Andrea Loewen Nair: Connect-Four Parenting


8 Ways to Value the Person Beyond the Parent

Try these tips to not lose "you" in parenting

Appreciate Yourself Outside of Your Parenting Role |

Parenting is a full-time, all-consuming job. Even when we leave for work in the morning or spend a few hours away from our children to run errands on the weekend, we don’t take off our “parent” hat. We are always Mom or Dad. And yet it is important that we value the person beyond the title of Mom or Dad.

Valuing the person beyond the parent is a critical part of my Connect Four Pillars. First, it helps us connect with our core beliefs, which really do affect how we think and act. Second, it teaches our children empathy because they learn that we – their parents – have wants, needs, and feelings aside those that exist in relation to them. Third, it helps us connect with our children in a personal way that extends beyond the parent-child relationship. And fourth, valuing the person beyond the parent helps us maintain a connection to our own emotions, which can sometimes get hidden under the grittier parts of the parenting role.

Here are eight ways parents can value the person beyond the parent:

Make your needs known and important

All too often, we parents put the needs of our children first and let our own needs slip to the bottom of the list – or off the list entirely. Eating meals with our children, instead of picking at food while tending to their meals is one way we can show our children that our eating time is as important as theirs.

Other needs like being rested enough, being heard, and having fun time, for example, can really change our parenting experience. Talking with our children about the things that we need in order to be a healthy and happy person demonstrates that others have needs, too.

Practice self-care

Simple things like taking a walk around the block, exercising (even for a short time), and reading a good book can help replenish depleted energy reserves. I make sure to mention to my children that I do activities like yoga and ride my bike because they are things that help me feel better. I even biked when I was pregnant!

Biking while pregnant |

Encourage our spouse/co-parent in front of the children

Parents can help remind each other of the person beyond the parent by noticing each other’s successes, efforts, and struggles, and talking about those in front of their children.

We are in the process of opening an independent school right now, which has certainly been challenging! I’m letting my children know how my husband and I are supporting each other as we go through this building phase of life. It’s important to me that they watch me filling my husband’s buckets up and using “I see yous” like I do with them.

Acknowledge our shortcomings

No one is perfect and, even more importantly, no one expects us to be. As parents, we sometimes set unrealistic expectations for ourselves and then get frustrated when we fall short. By acknowledging our shortcomings, we can teach our children several valuable lessons about learning from our mistakes, how to deliver a heartfelt apology, and the power of forgiveness.

Laugh at our own mistakes

Parenting – and life in general – is filled with a fair amount of ridiculousness. Sometimes all you can do is laugh! "Laughter releases the same tension as tears," Laura Markham, PhD.

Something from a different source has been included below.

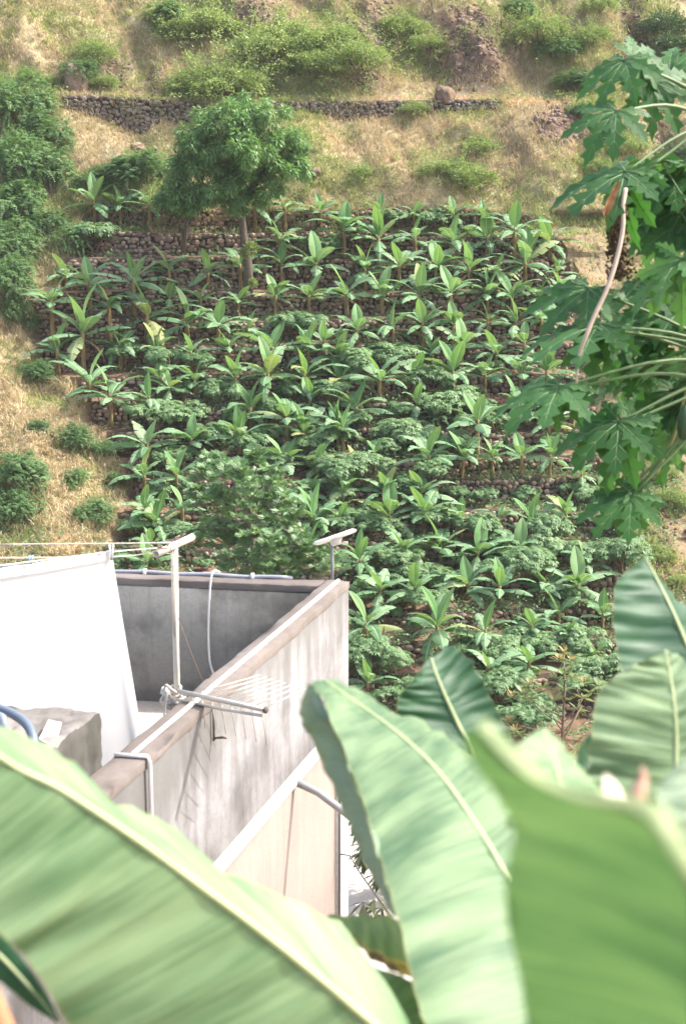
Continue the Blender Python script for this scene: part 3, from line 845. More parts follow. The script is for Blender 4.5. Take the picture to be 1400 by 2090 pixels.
def bush_mesh(n, lumps, leaf, mat, r=0.34, droop=0.0, rz=0.7, slim=0.42, spray=0.0, shell=0.55):
    P, d = lumpy_points(n, lumps, r, shell, rz=rz)
    if spray:                                                     # loose shoots that break the outline
        q = rng.random(n) < 0.25; c0 = unit(rng.normal(0, 1, (60, 3)) + (0, 0, 0.5))
        k = rng.integers(0, 60, n); t = rng.uniform(0.55, 1.0 + spray, (n, 1))
        S_ = c0[k] * t * (1, 1, rz + 0.25) + rng.normal(0, 0.045, (n, 3)) + (0, 0, 0.2)
        P = np.where(q[:, None], S_, P); d = np.where(q[:, None], c0[k], d)
    Dr = unit(d + rng.normal(0, 0.6, (n, 3)) + (0, 0, -droop))
    Nr = unit(d * 0.7 + rng.normal(0, 0.5, (n, 3)) + (0, 0, 0.6))
    L = rng.uniform(0.6, 1.3, n) * leaf
    V, Fc = many(leaf_cards(P, Dr, Nr, L, L * slim * 0.5), QUAD)
    return mesh_arrays('foliage', V, [Fc], mat)
def bush_stem():
    mb = MB()
    for q in range(5):
        a = q * 1.3; r = 0.45
        mb.tube([(0, 0, -0.25), (0.15 * math.cos(a), 0.15 * math.sin(a), 0.2), (r * math.cos(a), r * math.sin(a), 0.62)], [0.04, 0.03, 0.012], 5)
    return mb.mesh('branches', m_twig, True)
m_twig = plain('grey_bark', (0.20, 0.165, 0.13), 0.9, 0.3, 12)
m_fgreen = foliage('feathery_leaf', (0.046, 0.105, 0.042), (0.165, 0.280, 0.105), 0.33, 0.6)
m_ygreen = foliage('hill_shrub_leaf', (0.105, 0.150, 0.048), (0.285, 0.360, 0.130), 0.3, 0.65, extra=(0.42, 0.44, 0.18))
m_dgreen = foliage('dark_shrub_leaf', (0.030, 0.062, 0.028), (0.085, 0.145, 0.055), 0.25, 0.5)
def feathery_mesh(ns, per, lumps):
    """sprays: arching twigs with two rows of leaflets, starting on lumps"""
    P, d = lumpy_points(ns, lumps, 0.26, 0.8, rz=0.75)
    L = rng.uniform(0.16, 0.36, (ns, 1)); Dr = unit(d + rng.normal(0, 0.45, (ns, 3)) + (0, 0, 0.5))
    S = unit(np.cross(Dr, (0, 0, 1.0)) + 1e-6)
    VV = []
    for q in range(per):
        t = (q // 2 + 0.6) / (per / 2)
        sg = 1 if q % 2 else -1
        B = P + Dr * L * t + np.array([0, 0, -0.55]) * L * t * t
        lf = unit(S * sg + Dr * 0.5 + np.array([0, 0, -0.5 * t - 0.1]) + rng.normal(0, 0.15, (ns, 3)))
        ll = (0.062 * (1.15 - 0.5 * t)) * rng.uniform(0.8, 1.2, ns)
        VV.append(leaf_cards(B, lf, unit(np.array([[0, 0, 1.0]]) + d * 0.5), ll, ll * 0.27))
    V = np.stack(VV, 1).reshape(-1, 4, 3)
    V, Fc = many(V, QUAD)
    return mesh_arrays('foliage', V, [Fc], m_fgreen)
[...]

Steer away from criticizing ourselves in front of our children

While it is important that we parents maintain a bit of levity surrounding this very serious role of parenting, it is also important that our children do not hear us criticizing ourselves. Try to avoid using negative words to describe our bodies or personality and instead talk about self-improvement.

Put the focus on analyzing what needs to be changed and talk about the different options for making those changes. I’m a fan of using SMART goals, so perhaps share a goal with your children—and how that goal is going as time passes.

Let your child see you spend time with friends and doing adult activities

Not only is spending time with our friends important for our own adult relationships, but it also teaches our children to value those relationships in their own life as well.

When our children see us spending time with others who are important to us, we model healthy adult relationships for them.

Surround yourself with people who help you be your best self

The world is a noisy place. Comparisons to others can make it difficult to feel like competent parents and good people. While we all have areas for improvement, surrounding ourselves with positive people will help us learn and grow – as parents and people – in a safe and healthy way.

One of the biggest struggles I’ve had with parenting has been a sense of losing myself while being a mom. Turning this around has been important for me because I feel that I’m a better mom, plus a much happier person, when I have a strong sense of who I am as an individual. Being aware of how I present myself as a person with needs, feelings, and goals has helped me feel happier and also show my children that I am more than just their parent.